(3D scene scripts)
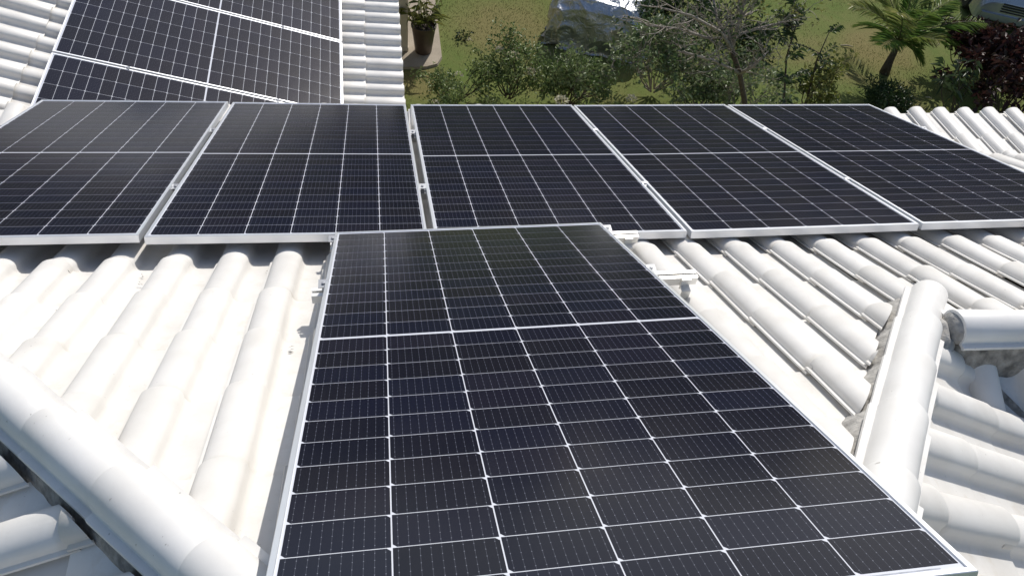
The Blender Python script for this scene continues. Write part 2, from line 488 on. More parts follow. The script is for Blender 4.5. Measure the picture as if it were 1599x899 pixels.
# right slope, falling to +x; lattice runs along y, barrels lip on the near side
dr = Vector((1, 0, -T*KR)).normalized()
for j in range(0, 12):
    xf = .66+j*CRS*dr.x
    for i in range(-4, 8):
        y = 1.158+(i-4)*S; head = xf-LEN*dr.x
        if xf-(y-S) < HR-.02 or y-S > RIDGE_Y+.05: continue
        if xf > 3.9 or head > 3.33-y+S: continue
        cuts = [(HP+HX*.050, -HX)] if head-y < HR+.45 else []
        if xf+y > 3.0: cuts.append((Vector((3.42, 0, 0)), Vector((1, 1, 0)).normalized()))
        tiles.append((frame_tile((head, y, zright(head)), (0, -1, 0), dr), deck_right, cuts, None))
# left slope, falling to -x
dl = Vector((-1, 0, -T)).normalized()
for j in range(0, 14):
    xf = -.05-j*CRS*cosm
    for i in range(-6, 10):
        y = .768+(i-2)*S; head = xf+LEN*cosm
        if xf+y > HL+.02+S: continue
        cuts = [(Vector((HL, 0, 0))+HXL*(.094+random.uniform(-.008, .010)), -HXL)] if head+y > HL-.6 else []
        tiles.append((frame_tile((head, y, zleft(head)), (0, 1, 0), dl), deck_left, cuts, None))
# wing over the path side, facing the camera
dc = Vector((0, -1, -T)).normalized()
for j in range(0, 5):
    yf = RIDGE_Y-.30-j*CRS*cosm
    for i in range(0, 22):
        x = 1.92+i*S; head = yf+LEN*cosm
        if x+S < 3.2-head: continue
        cuts = [(Vector((3.20, 0, 0)), -Vector((1, 1, 0)).normalized())] if x < 3.6-yf else []
        cuts.append((Vector((0, RIDGE_Y-.05, 0)), Vector((0, 1, 0))))
        tiles.append((frame_tile((x+S, head, zcross(head)), (-1, 0, 0), dc), deck_cross, cuts, None))
# lower wing behind, falling to +x
NW = 34
du = Vector((1, 0, -P2)).normalized(); dlo = Vector((1, 0, -P1)).normalized()
for i in range(NW):
    y = 4.90+i*.2153
    for j in range(2):
        xf = XW-j*CRS; head = xf-LEN
        if j == 1: head = xf-LEN
        tiles.append((frame_tile((head, y, zwing_low(head)), (0, -1, 0), dlo), deck_wlow, [], None))
    xf = XK+.18
    for j in range(9):
        head = xf-LEN*du.x
        z = zwing_up(head)+(.012 if j == 0 else 0)
        tiles.append((frame_tile((head, y, z), (0, -1, 0), du), deck_wing, [], None))
        xf -= CRS*du.x

shown, rest = [], []
for mm, deck, cuts, _ in tiles:
    mm = jitter(mm)
    c = mm @ Vector((.09, LEN*.6, .04)); probes = [c, mm @ Vector((.09, LEN*.97, .05)), mm @ Vector((.03, LEN*.8, .03)), mm @ Vector((.19, LEN*.9, .01)), mm @ Vector((.09, LEN*.25, .05))]
    vis = [p for p in probes if in_view(p, 4) and not hidden_by_panel(p)]
    side = None
    if deck in (deck_left,) and c.x > HL-c.y: side = True
    if vis and not side:
        shown.append(((c-EYE).length, mm, deck, cuts))
    elif in_view(c, 500): rest.append((mm, deck, cuts))
shown.sort(key=lambda s: s[0])
rest += [(a, b, c) for _, a, b, c in shown[292:]]
shown = shown[:292]

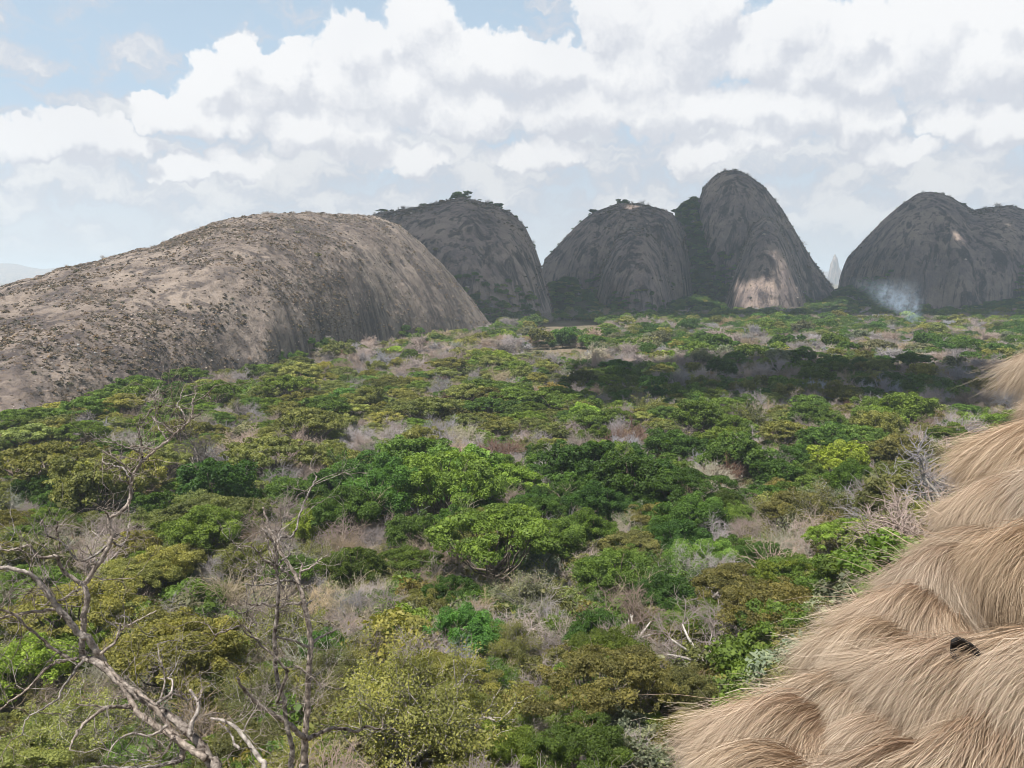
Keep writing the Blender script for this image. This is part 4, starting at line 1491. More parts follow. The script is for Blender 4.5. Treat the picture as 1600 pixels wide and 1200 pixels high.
# ------------------------------------------------------------------ undergrowth between the trees
def undergrowth():
    rg = np.random.default_rng(41)
    meshes = []
    for m in ('olive', 'khaki', 'mid', 'silver'):
        for k in range(2):
            meshes.append((SHRUBS['shrub'][k][1], m))
    nb = len(meshes)
    for m in ('twig', 'mauve', 'straw_twig'):
        for k in range(3):
            meshes.append((SHRUBS['brush'][k][1], m))
    nall = len(meshes)
    N = 26000
    rad = np.sqrt(rg.uniform(22 ** 2, 480 ** 2, N))
    rad[:6500] = np.sqrt(rg.uniform(14 ** 2, 150 ** 2, 6500))
    ang = rg.uniform(-0.62, 0.62, N)
    X, Y = rad * np.sin(ang), rad * np.cos(ang)
    Z = ground_z(X, Y)
    px, py = to_px(np.stack([X, Y, Z], -1))
    ok = (py < 1420) & (px > -120) & (px < 1720) & (Y > 12)
    fd = foot_dists(px)
    ok &= Y < fd
    X, Y, Z = X[ok], Y[ok], Z[ok]
    n = len(X)
    pn = fbm(X * 0.06, Y * 0.06, 0, 2, 91)
    u = rg.uniform(size=n) + pn * 0.35
    u = np.where(np.hypot(X, Y) < 34, 1.0, u)
    I = np.where(u < 0.60, rg.integers(0, nb, n), rg.integers(nb, nall, n))
    S = rg.lognormal(0.25, 0.35, n)
    near = np.clip(np.hypot(X, Y) / 60, 0.5, 1)
    S = S * near
    scatter('undergrowth', np.stack([X, Y, Z - 0.1], -1), rg.uniform(0, 6.28, n), np.stack([S, S, S * 0.95], -1), I, meshes, 'low olive shrubs and leafless thicket covering the valley floor', 'undergrowth')


undergrowth()

# ------------------------------------------------------------------ the two dead trees in front
M['deadbark'] = bark_mat('bark_dead_silver', (0.045, 0.032, 0.026), (0.47, 0.41, 0.36), 11.0, 0.05, 1.0)


def smooth_path(P, n):
    """Catmull-Rom through the points"""
    P = np.asarray(P, float)
    if len(P) < 3:
        t = np.linspace(0, 1, n)[:, None]
        return P[0] + (P[-1] - P[0]) * t
    Q = np.vstack([2 * P[0] - P[1], P, 2 * P[-1] - P[-2]])
    out = []
    segs = len(P) - 1
    for t in np.linspace(0, segs - 1e-6, n):
        i = int(t)
        f = t - i
        a, b, c, d = Q[i], Q[i + 1], Q[i + 2], Q[i + 3]
        out.append(0.5 * (2 * b + (c - a) * f + (2 * a - 5 * b + 4 * c - d) * f * f + (3 * b - a - 3 * c + d) * f ** 3))
    return np.array(out)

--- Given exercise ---
Transcribe the material exactly, and leave out whatever pictures it holds.

--- Expected answer ---
The Blender Python script for this scene continues. Write part 2, from line 488 on. More parts follow. The script is for Blender 4.5. Measure the picture as if it were 1599x899 pixels.
# right slope, falling to +x; lattice runs along y, barrels lip on the near side
dr = Vector((1, 0, -T*KR)).normalized()
for j in range(0, 12):
    xf = .66+j*CRS*dr.x
    for i in range(-4, 8):
        y = 1.158+(i-4)*S; head = xf-LEN*dr.x
        if xf-(y-S) < HR-.02 or y-S > RIDGE_Y+.05: continue
        if xf > 3.9 or head > 3.33-y+S: continue
        cuts = [(HP+HX*.050, -HX)] if head-y < HR+.45 else []
        if xf+y > 3.0: cuts.append((Vector((3.42, 0, 0)), Vector((1, 1, 0)).normalized()))
        tiles.append((frame_tile((head, y, zright(head)), (0, -1, 0), dr), deck_right, cuts, None))
# left slope, falling to -x
dl = Vector((-1, 0, -T)).normalized()
for j in range(0, 14):
    xf = -.05-j*CRS*cosm
    for i in range(-6, 10):
        y = .768+(i-2)*S; head = xf+LEN*cosm
        if xf+y > HL+.02+S: continue
        cuts = [(Vector((HL, 0, 0))+HXL*(.094+random.uniform(-.008, .010)), -HXL)] if head+y > HL-.6 else []
        tiles.append((frame_tile((head, y, zleft(head)), (0, 1, 0), dl), deck_left, cuts, None))
# wing over the path side, facing the camera
dc = Vector((0, -1, -T)).normalized()
for j in range(0, 5):
    yf = RIDGE_Y-.30-j*CRS*cosm
    for i in range(0, 22):
        x = 1.92+i*S; head = yf+LEN*cosm
        if x+S < 3.2-head: continue
        cuts = [(Vector((3.20, 0, 0)), -Vector((1, 1, 0)).normalized())] if x < 3.6-yf else []
        cuts.append((Vector((0, RIDGE_Y-.05, 0)), Vector((0, 1, 0))))
        tiles.append((frame_tile((x+S, head, zcross(head)), (-1, 0, 0), dc), deck_cross, cuts, None))
# lower wing behind, falling to +x
NW = 34
du = Vector((1, 0, -P2)).normalized(); dlo = Vector((1, 0, -P1)).normalized()
for i in range(NW):
    y = 4.90+i*.2153
    for j in range(2):
        xf = XW-j*CRS; head = xf-LEN
        if j == 1: head = xf-LEN
        tiles.append((frame_tile((head, y, zwing_low(head)), (0, -1, 0), dlo), deck_wlow, [], None))
    xf = XK+.18
    for j in range(9):
        head = xf-LEN*du.x
        z = zwing_up(head)+(.012 if j == 0 else 0)
        tiles.append((frame_tile((head, y, z), (0, -1, 0), du), deck_wing, [], None))
        xf -= CRS*du.x

shown, rest = [], []
for mm, deck, cuts, _ in tiles:
    mm = jitter(mm)
    c = mm @ Vector((.09, LEN*.6, .04)); probes = [c, mm @ Vector((.09, LEN*.97, .05)), mm @ Vector((.03, LEN*.8, .03)), mm @ Vector((.19, LEN*.9, .01)), mm @ Vector((.09, LEN*.25, .05))]
    vis = [p for p in probes if in_view(p, 4) and not hidden_by_panel(p)]
    side = None
    if deck in (deck_left,) and c.x > HL-c.y: side = True
    if vis and not side:
        shown.append(((c-EYE).length, mm, deck, cuts))
    elif in_view(c, 500): rest.append((mm, deck, cuts))
shown.sort(key=lambda s: s[0])
rest += [(a, b, c) for _, a, b, c in shown[292:]]
shown = shown[:292]

Keep writing the Blender script for this image. This is part 4, starting at line 1491. More parts follow. The script is for Blender 4.5. Treat the picture as 1600 pixels wide and 1200 pixels high.
# ------------------------------------------------------------------ undergrowth between the trees
def undergrowth():
    rg = np.random.default_rng(41)
    meshes = []
    for m in ('olive', 'khaki', 'mid', 'silver'):
        for k in range(2):
            meshes.append((SHRUBS['shrub'][k][1], m))
    nb = len(meshes)
    for m in ('twig', 'mauve', 'straw_twig'):
        for k in range(3):
            meshes.append((SHRUBS['brush'][k][1], m))
    nall = len(meshes)
    N = 26000
    rad = np.sqrt(rg.uniform(22 ** 2, 480 ** 2, N))
    rad[:6500] = np.sqrt(rg.uniform(14 ** 2, 150 ** 2, 6500))
    ang = rg.uniform(-0.62, 0.62, N)
    X, Y = rad * np.sin(ang), rad * np.cos(ang)
    Z = ground_z(X, Y)
    px, py = to_px(np.stack([X, Y, Z], -1))
    ok = (py < 1420) & (px > -120) & (px < 1720) & (Y > 12)
    fd = foot_dists(px)
    ok &= Y < fd
    X, Y, Z = X[ok], Y[ok], Z[ok]
    n = len(X)
    pn = fbm(X * 0.06, Y * 0.06, 0, 2, 91)
    u = rg.uniform(size=n) + pn * 0.35
    u = np.where(np.hypot(X, Y) < 34, 1.0, u)
    I = np.where(u < 0.60, rg.integers(0, nb, n), rg.integers(nb, nall, n))
    S = rg.lognormal(0.25, 0.35, n)
    near = np.clip(np.hypot(X, Y) / 60, 0.5, 1)
    S = S * near
    scatter('undergrowth', np.stack([X, Y, Z - 0.1], -1), rg.uniform(0, 6.28, n), np.stack([S, S, S * 0.95], -1), I, meshes, 'low olive shrubs and leafless thicket covering the valley floor', 'undergrowth')


undergrowth()

# ------------------------------------------------------------------ the two dead trees in front
M['deadbark'] = bark_mat('bark_dead_silver', (0.045, 0.032, 0.026), (0.47, 0.41, 0.36), 11.0, 0.05, 1.0)


def smooth_path(P, n):
    """Catmull-Rom through the points"""
    P = np.asarray(P, float)
    if len(P) < 3:
        t = np.linspace(0, 1, n)[:, None]
        return P[0] + (P[-1] - P[0]) * t
    Q = np.vstack([2 * P[0] - P[1], P, 2 * P[-1] - P[-2]])
    out = []
    segs = len(P) - 1
    for t in np.linspace(0, segs - 1e-6, n):
        i = int(t)
        f = t - i
        a, b, c, d = Q[i], Q[i + 1], Q[i + 2], Q[i + 3]
        out.append(0.5 * (2 * b + (c - a) * f + (2 * a - 5 * b + 4 * c - d) * f * f + (3 * b - a - 3 * c + d) * f ** 3))
    return np.array(out)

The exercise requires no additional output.